Preaching


   This coming Sunday, November 4th, I will be delivering a sermon that I really don’t want to preach. As part of the New Consecration Sunday campaign, the pastor’s sermon needs to be on the topic of stewardship and the need of the giver to give. I am in my 24th year of ministry and in that time I can probably count on one (maybe both) hands the number of times I have deliberately preached on the topic of stewardship. It is just one of those topics that makes me (and many other pastors) uncomfortable.

   I hope, however, that the sermon this week will be a turning point for me. I have been doing some thinking and reading recently to prepare myself for this sermon. I believe that a new way of looking at the topic of stewardship is beginning to grow within me. I’ve already told the Administrative Board that they may be hearing more such talk from me in the year ahead. They said, “Go ahead and talk about it.” So pray for me as I prepare for this Sunday and as I begin to look at the year that lies ahead.

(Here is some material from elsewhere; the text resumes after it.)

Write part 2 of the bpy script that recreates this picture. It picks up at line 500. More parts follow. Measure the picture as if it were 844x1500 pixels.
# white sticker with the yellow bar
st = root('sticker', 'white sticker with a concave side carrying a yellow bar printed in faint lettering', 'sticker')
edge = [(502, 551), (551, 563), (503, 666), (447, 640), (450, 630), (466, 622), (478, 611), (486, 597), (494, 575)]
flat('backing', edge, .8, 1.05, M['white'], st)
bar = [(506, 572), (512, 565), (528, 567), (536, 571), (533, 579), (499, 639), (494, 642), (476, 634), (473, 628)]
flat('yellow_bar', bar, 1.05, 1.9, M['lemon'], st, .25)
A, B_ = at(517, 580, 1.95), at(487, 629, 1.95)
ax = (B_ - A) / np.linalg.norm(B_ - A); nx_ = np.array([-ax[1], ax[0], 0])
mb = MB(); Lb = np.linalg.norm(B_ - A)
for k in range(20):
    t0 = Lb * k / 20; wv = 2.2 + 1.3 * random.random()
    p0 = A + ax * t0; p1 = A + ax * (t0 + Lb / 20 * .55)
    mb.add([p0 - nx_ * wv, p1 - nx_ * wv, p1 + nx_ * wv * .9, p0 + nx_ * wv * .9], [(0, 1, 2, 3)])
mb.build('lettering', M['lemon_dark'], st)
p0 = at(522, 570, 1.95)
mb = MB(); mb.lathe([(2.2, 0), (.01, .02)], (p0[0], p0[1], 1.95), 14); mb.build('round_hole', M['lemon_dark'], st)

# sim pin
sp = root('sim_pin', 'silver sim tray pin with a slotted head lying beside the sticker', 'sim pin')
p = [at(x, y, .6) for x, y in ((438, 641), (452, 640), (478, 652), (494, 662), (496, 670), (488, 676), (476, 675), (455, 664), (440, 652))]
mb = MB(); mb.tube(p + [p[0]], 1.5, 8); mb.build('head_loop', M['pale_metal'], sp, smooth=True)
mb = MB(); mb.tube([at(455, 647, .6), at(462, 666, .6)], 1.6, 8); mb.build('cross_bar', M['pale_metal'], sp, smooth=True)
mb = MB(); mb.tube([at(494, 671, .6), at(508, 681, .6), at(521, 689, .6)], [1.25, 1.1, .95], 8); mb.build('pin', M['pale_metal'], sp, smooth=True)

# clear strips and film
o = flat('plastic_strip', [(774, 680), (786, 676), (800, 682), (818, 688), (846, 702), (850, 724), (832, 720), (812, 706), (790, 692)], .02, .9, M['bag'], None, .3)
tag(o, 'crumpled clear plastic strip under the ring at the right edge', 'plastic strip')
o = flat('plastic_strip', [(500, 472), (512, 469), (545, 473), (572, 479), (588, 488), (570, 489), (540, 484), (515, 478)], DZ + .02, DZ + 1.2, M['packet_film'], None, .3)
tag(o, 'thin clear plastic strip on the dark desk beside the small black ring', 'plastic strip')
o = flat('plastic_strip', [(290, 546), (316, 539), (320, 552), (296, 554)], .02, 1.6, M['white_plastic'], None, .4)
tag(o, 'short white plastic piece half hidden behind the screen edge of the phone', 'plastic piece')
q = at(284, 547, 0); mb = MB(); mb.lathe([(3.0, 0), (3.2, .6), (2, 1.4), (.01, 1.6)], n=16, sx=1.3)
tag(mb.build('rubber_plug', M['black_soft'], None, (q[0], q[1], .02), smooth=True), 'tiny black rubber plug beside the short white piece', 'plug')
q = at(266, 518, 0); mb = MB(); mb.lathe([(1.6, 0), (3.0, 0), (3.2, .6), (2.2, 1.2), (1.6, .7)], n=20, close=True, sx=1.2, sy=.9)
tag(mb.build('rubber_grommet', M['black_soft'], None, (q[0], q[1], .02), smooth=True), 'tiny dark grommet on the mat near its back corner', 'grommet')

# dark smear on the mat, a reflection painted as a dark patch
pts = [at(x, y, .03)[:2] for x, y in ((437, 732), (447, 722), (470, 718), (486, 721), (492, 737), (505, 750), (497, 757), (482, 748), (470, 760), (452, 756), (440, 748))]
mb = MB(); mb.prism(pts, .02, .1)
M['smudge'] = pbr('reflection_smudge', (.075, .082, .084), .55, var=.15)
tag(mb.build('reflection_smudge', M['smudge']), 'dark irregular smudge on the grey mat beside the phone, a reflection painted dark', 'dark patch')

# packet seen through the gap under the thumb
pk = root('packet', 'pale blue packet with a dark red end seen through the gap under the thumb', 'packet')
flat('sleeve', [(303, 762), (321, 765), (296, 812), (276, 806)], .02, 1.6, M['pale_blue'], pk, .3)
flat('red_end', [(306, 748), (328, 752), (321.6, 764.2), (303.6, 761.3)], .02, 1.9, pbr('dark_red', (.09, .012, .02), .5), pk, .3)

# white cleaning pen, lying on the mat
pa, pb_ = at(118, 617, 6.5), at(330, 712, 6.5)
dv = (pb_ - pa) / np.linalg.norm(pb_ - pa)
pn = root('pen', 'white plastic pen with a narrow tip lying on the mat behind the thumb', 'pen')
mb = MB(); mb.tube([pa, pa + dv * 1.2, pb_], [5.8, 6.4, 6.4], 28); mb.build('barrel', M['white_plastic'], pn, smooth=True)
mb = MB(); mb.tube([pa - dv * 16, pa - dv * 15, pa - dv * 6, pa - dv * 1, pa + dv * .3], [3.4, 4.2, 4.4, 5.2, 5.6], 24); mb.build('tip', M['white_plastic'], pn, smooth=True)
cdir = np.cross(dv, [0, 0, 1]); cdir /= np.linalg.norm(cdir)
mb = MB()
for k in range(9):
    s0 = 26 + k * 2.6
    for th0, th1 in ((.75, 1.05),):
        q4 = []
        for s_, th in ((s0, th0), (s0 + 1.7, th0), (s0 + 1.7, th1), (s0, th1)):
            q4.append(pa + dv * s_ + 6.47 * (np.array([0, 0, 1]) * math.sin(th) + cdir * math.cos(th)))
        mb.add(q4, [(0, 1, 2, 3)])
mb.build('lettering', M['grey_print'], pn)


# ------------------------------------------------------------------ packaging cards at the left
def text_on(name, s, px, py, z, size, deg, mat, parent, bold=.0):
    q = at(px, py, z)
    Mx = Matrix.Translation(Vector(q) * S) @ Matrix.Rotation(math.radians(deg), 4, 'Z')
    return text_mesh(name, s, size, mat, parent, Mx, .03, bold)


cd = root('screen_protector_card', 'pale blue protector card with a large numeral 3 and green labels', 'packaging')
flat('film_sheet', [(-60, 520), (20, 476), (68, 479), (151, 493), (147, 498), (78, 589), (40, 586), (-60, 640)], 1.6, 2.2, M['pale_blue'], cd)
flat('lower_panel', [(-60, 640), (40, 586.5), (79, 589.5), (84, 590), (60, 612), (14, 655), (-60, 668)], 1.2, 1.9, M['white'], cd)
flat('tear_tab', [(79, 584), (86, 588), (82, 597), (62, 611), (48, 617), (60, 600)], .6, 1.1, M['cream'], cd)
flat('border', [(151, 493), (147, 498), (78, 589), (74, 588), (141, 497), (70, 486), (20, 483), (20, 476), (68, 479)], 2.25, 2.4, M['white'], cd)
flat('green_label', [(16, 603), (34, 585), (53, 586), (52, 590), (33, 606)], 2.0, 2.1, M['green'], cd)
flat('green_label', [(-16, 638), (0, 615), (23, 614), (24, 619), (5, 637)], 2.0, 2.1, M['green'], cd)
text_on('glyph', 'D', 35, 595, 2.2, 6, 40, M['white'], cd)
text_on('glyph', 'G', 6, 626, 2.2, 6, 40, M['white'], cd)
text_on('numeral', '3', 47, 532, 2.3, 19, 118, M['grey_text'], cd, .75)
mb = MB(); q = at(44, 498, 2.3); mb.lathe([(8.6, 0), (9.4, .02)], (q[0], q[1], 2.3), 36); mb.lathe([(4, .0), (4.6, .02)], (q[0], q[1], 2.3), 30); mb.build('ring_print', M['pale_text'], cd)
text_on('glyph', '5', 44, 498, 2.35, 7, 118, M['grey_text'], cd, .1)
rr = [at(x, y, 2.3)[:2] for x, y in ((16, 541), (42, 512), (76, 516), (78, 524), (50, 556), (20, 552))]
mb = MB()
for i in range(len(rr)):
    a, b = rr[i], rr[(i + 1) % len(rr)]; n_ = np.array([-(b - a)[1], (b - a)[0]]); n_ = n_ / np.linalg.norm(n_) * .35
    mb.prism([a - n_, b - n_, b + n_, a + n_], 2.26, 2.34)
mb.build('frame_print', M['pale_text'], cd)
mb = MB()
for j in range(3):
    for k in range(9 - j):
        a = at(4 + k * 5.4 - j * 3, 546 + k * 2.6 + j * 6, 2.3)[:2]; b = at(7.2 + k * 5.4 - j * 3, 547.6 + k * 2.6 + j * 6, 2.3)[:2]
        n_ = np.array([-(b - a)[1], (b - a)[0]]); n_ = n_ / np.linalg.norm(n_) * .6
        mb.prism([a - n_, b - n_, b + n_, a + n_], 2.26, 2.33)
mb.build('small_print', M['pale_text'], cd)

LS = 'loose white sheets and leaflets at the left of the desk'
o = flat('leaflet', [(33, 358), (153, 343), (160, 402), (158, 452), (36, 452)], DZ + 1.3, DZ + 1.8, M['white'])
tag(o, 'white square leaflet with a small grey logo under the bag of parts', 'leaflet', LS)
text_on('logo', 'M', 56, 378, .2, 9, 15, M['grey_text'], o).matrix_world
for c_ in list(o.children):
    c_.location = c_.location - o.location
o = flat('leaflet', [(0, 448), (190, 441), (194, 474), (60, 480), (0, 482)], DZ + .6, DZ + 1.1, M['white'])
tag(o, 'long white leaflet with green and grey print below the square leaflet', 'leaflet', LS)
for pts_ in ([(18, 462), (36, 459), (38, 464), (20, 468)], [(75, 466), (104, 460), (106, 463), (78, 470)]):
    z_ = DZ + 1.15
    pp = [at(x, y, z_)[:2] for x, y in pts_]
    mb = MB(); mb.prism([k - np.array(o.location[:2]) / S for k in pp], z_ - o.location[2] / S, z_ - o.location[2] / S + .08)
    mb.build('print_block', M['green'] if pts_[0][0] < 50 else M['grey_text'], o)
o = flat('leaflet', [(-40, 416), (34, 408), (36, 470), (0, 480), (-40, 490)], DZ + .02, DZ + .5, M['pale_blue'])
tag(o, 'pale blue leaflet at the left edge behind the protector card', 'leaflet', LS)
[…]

   On Sunday morning the preacher and the congregation do a little two step. The preacher stands at the back of the church and greets folks as they exit the worship area. He’ll call them by name and ask how things are going. He’ll wish them a good week. They will often say, “Preacher, I really liked your sermon today.”

   As a preacher, I sometimes have to wonder about those that utter this phrase. I wonder “Did they really like it, or are they just trying to be polite?” Almost without fail, on the days when I feel that I have preached a terrific sermon (and by the way these days are few and far between) no one seems to comment on the sermon. On the days when I feel as if I have preached a mediocre sermon, I tend to get the well used phrase, “That was a great sermon.”

   I sometimes wonder if the sermons that I think I am preaching are really the sermons that the people are hearing. I am amazed by the way that the Holy Spirit uses the words that come out of my mouth. I have to assume that when people tell me what a great sermon it was, that there was something in that sermon that made them think, or laugh, or cry or respond in some way to the words that were coming out of my mouth. I have to assume that the Holy Spirit was not only moving in my words, but in their lives.

   That’s what makes me want to go on preaching Sunday after Sunday after Sunday. My words might become God’s words to someone that hears them. Pray for me. Pray that the words of my mouth and the meditations of my heart will be found acceptable to God–each and every Sunday.